Dr. Manalastas further noted that (a) will most likely not be implemented due to lack of time:

The important thing here is that, using OpenSSL, each BEI/BOC member must generate his own key pair, and Comelec must have nothing to do with the safekeeping of the private keys. But this is not done at present. The Supreme Court, if a case is filed there, will probably decide in favor of Comelec’s current procedure of generating all keys, even those for use by the BEIs/BOCs, simply because of lack of time.

So I asked that if there is a scenario where it would be possible to cheat if (a) is not followed since this is already a near-certainty:

This is one possible scenario…Some Comelec operators preload several extra VCMs with prepared voting records, prepared pre-signed ERs, prepared manually pre-signed printed ERs, and transmit these ahead of the real precincts, and deliver the printed ERs via Comelec couriers to recipients like PPCRV, etc. This was allegedly the manner of cheating done in 2010. It is hard to do, but can be done.

And the reason why it is hard to do is that it requires the complicity of so many people in order to cheat.

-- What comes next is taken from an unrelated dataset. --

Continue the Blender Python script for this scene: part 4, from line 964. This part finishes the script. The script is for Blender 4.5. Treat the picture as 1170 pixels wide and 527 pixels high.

If only one of them breaks and leaks out the truth, then everything will come undone. However, Dr. Manalastas also warns us in another related post that if the perpetrators are able to pull it off, the public will be clueless. We will not know about it, even if we religiously follow (b) and (c).

Finally, I asked him he thinks are the chances of cheating in this coming election and he said:

If the Comelec Mafia is stricken with guilt and behaves in 2016, and if the Commissioners’ hearts and souls are in the right places, Comelec still has 30% of voter turnout to play with in its dagdag-bawas “extrapolation” to determine winners, the 30% that was not successfully transmitted. In 2013, the Comelec never really accounted for its final senatorial count. It could not, because it does not have correct data, with the extensive dirty lines problem of the PCOS machines. So it does educated guessing, something the law does not allow, but something that Comelec has repeatedly done, and gotten away with. What confidence do I have that there will be no cheating? My heart bleeds, my soul is dying, no one really cares, not even the Supreme Court.

That doesn’t sound too good to my ears.